Deep Work and Digital Minimalism by Cal Newport — the best advice on how to be productive in the world of constant distractions. For parents, more so than anyone else, it’s important to make the most of your time, so that you can be productive at work, and still have time for your family.

I’ve recently read the book The Boy Who Was Raised As A Dog by Bruce Perry. This is a collection of stories by traumatised children, and while those stories are traumatising, they are an excellent guide for how NOT to behave as a parent.

Can you please give us your favorite “Life Lesson Quote”? Can you share how that was relevant to you in your life?

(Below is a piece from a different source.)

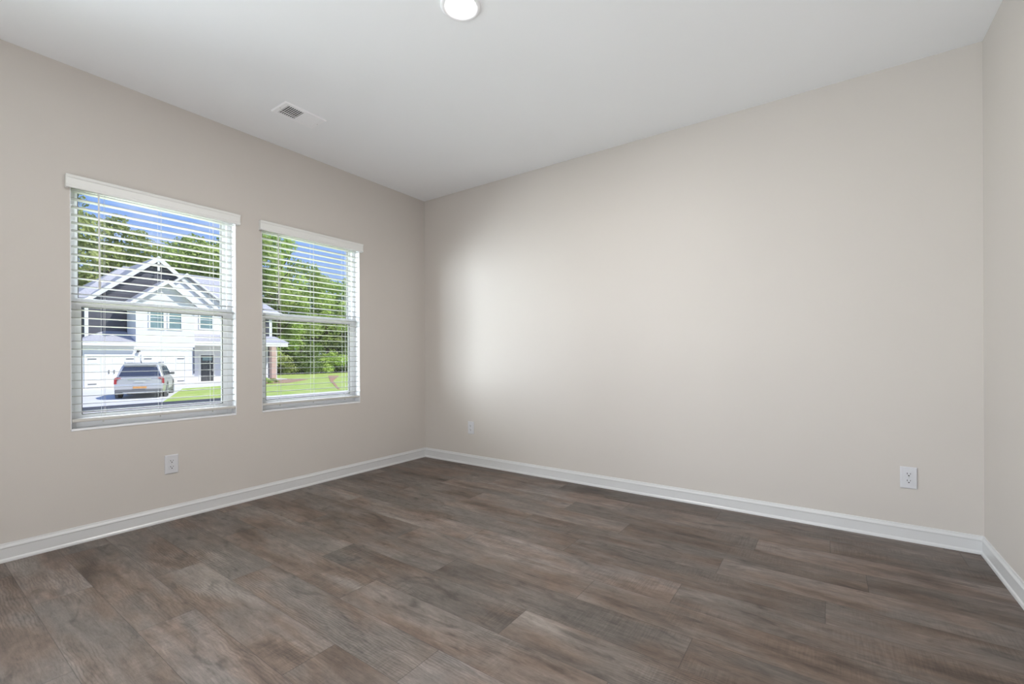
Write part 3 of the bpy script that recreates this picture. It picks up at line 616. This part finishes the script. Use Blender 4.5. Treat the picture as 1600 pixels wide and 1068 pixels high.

Recently, I find myself quoting Einstein a lot: “Doing the same thing over and over again and expecting a different outcome is a definition of madness”. This holds true in business and in parenting. For example, when you’re trying to get an idea, product or business off the ground you need to try a lot of different things to get it right. It’s the same thing with parenting; you can plead, shout, punish, beg, bribe over and over again, but it’s not likely to work. With kids, you have to keep trying different ways to get them to see it your way.

You are a person of great influence. If you could inspire a movement that would bring the most amount of good to the most amount of people, what would that be? You never know what your idea can trigger. 🙂

I’d love people to gain a deeper understanding around how important sleep is for the quality, and the length of our lives. Did you know that if you sleep for less than six hours a night, two consecutive nights, your mind and body are in the same state as when you’re legally drunk? Just think about that for a moment — in such a state you’re not allowed to drive a car, but you’re not only allowed, you’re actually expected to parent like that. That shouldn’t be the case, and hence parents should really get more support so that they can rest properly. We owe that to all of our children.

Thank you so much for these insights! This was so inspiring!